7. To the same effect is also the law declared by the High Court of Calcutta in Sarat Chandra Mondal and Ors. v. Panchanan Mondal and Anr., , in which the Division Bench of that Court followed the judgment of Privy Council, AIR 1936 PC 15, (supra) which I have already referred to above. The other High Courts in Konda v. Pichireddi, AIR 1925 Madras 184, Mahadeo Prasadv. Nasiban, AIR 1920 Oudh 11 and in Duluram v. Rameshwar, AIR 1955 NUC (Rajasthan) 4606, also have taken the same view and they have held that the period of 30 years should be computed from the date of its execution, to the date when the document was sought to be marked in evidence.
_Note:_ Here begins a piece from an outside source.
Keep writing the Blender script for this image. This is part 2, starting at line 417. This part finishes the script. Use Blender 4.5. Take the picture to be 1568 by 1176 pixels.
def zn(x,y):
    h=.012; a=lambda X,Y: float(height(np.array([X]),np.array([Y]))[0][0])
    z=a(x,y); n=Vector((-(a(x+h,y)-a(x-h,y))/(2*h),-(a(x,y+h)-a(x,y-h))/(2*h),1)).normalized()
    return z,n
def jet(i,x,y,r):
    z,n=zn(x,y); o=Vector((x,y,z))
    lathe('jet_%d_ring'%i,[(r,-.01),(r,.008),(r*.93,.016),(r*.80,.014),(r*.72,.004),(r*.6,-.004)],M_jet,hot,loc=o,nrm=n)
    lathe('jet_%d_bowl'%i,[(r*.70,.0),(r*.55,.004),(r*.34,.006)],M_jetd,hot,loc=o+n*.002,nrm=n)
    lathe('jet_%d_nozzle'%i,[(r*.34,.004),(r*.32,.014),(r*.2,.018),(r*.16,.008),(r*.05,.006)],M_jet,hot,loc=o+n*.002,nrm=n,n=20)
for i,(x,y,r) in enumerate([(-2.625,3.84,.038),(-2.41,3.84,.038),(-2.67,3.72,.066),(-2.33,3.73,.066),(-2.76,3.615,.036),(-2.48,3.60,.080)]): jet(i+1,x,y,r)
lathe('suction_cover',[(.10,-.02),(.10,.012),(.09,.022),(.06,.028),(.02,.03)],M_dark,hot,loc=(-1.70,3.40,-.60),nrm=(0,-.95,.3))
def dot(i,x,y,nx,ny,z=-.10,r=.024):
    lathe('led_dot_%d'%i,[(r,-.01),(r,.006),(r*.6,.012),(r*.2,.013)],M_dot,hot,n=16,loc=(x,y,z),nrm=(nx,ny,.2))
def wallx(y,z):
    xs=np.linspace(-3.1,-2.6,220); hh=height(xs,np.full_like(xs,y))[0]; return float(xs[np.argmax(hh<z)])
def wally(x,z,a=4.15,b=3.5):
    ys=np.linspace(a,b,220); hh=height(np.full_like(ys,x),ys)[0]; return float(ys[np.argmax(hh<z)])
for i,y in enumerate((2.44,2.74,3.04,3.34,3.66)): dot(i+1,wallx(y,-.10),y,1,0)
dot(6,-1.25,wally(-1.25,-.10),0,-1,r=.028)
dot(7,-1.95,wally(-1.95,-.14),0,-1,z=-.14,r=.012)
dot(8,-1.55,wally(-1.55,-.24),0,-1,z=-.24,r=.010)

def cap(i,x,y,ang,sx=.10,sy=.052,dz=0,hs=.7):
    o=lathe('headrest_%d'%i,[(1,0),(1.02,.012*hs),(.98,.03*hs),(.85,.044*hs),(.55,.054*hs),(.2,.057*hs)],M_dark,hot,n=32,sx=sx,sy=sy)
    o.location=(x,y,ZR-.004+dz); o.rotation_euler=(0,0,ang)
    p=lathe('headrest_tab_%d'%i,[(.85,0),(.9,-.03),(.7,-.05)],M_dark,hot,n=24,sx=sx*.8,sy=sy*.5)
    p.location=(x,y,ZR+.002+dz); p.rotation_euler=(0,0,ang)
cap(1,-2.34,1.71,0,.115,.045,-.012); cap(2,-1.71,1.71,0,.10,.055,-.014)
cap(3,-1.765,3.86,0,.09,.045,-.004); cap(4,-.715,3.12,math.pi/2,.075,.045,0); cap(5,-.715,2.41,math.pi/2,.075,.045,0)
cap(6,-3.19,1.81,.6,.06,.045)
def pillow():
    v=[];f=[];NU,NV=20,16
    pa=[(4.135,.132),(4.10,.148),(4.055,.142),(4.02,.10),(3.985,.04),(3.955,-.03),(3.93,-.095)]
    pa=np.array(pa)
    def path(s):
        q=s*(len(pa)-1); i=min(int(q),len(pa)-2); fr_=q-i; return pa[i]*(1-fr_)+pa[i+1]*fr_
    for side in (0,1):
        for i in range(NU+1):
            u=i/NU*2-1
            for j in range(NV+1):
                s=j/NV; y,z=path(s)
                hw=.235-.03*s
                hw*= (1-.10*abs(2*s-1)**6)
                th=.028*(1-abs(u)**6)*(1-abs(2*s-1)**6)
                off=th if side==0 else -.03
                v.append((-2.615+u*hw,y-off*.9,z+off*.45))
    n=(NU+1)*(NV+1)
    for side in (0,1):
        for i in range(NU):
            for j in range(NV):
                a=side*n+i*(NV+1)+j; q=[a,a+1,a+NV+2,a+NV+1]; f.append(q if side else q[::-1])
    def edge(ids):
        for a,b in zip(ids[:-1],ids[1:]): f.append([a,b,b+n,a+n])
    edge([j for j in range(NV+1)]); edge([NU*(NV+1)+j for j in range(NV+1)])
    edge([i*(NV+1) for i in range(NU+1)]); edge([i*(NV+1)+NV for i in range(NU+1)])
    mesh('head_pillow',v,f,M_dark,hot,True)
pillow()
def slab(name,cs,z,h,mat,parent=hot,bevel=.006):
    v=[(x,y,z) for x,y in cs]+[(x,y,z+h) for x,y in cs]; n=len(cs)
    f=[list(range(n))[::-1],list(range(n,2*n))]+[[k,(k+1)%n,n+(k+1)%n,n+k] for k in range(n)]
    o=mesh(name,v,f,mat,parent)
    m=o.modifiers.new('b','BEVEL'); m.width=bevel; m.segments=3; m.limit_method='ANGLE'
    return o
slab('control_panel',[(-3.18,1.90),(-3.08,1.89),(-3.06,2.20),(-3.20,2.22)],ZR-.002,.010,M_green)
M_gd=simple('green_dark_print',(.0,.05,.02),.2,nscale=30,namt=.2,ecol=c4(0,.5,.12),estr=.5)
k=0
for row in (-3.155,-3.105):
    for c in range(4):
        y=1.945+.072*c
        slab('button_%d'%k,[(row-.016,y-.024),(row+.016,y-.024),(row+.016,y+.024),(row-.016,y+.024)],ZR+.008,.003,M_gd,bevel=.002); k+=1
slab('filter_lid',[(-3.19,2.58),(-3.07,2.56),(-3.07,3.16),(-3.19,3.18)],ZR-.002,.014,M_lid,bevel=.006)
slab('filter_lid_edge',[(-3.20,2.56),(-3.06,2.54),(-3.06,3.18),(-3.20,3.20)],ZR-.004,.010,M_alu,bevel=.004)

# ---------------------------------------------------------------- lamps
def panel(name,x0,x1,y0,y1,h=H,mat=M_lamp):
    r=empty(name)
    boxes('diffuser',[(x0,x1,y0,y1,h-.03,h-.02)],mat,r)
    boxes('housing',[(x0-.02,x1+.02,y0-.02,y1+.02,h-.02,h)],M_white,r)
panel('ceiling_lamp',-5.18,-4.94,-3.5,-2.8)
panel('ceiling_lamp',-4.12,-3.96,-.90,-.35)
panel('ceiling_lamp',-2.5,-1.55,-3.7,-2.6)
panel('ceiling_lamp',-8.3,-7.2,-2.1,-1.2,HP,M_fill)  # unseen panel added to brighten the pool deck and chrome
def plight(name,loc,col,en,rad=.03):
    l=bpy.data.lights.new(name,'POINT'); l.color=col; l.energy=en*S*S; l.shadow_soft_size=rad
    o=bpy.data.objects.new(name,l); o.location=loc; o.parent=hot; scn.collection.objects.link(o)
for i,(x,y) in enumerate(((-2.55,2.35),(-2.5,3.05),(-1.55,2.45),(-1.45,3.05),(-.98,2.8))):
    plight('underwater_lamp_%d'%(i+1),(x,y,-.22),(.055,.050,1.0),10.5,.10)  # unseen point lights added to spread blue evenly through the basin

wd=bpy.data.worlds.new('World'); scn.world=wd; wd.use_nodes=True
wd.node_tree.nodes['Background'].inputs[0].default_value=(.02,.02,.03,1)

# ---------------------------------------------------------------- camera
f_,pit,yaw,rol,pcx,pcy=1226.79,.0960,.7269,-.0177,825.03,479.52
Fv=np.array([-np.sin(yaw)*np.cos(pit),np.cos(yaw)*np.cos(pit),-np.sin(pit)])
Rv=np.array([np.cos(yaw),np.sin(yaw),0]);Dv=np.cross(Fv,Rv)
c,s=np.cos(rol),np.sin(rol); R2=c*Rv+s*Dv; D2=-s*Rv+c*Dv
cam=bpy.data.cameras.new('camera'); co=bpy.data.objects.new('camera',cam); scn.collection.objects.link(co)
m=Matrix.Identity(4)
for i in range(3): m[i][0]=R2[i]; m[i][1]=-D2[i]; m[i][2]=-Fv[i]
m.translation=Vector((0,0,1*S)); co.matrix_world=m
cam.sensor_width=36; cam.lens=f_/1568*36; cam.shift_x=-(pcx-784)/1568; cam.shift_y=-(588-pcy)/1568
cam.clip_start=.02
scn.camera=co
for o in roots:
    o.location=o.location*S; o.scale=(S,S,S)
In the instant case, it is not in dispute that, as on the date the evidence was recorded in the year 1978, 30 years period had completed and if that is so as on the date the document was sought to be put into evidence 30 years period had completed and the appellate Court rightly raised presumption under Section 90 of the Evidence Act as to its genuineness and execution of the document Ex.A2. I have already pointed out that PW2 at any rate is one of the persons who identified the executant at the time of its registration before the Sub-Registrar. In view of this evidence on record and in view of the fact that the document is registered document of more than 30 years old and absolutely there are no suspicious circumstances, in my opinion the raising of such a presumption by the appellate Court cannot be found fault with. At any rate, there is no evidence on the side of the defendants which can rebutt that a presumption. Apart from that their specific case is that defendant No.3 has sold property to defendant No. 1 under Ex.B1. But, it is not established on record as to how defendant No.3 has become the owner as there is no evidence that either the defendant No.2 or defendant No.3 or any person purchased the property from the admitted owner Korakula Atchayamma, The appellate Court also has given a clear finding that absolutely there is no evidence to show that the defendant No. 1 or defendant No.3 were in possession of the property on the basis of Ex.B1 since no document evidencing their possession was produced in the case and there is also no evidence as to their alleged possession for more than a statutory period of 12 years consequently decreed the suit.
8. In view of my above discussion, I do not think that it is a fit case for interference of this Court under Section 100 of CPC. Accordingly, I pass the order as under:
9. The appeal is dismissed. But, in the circumstances without costs.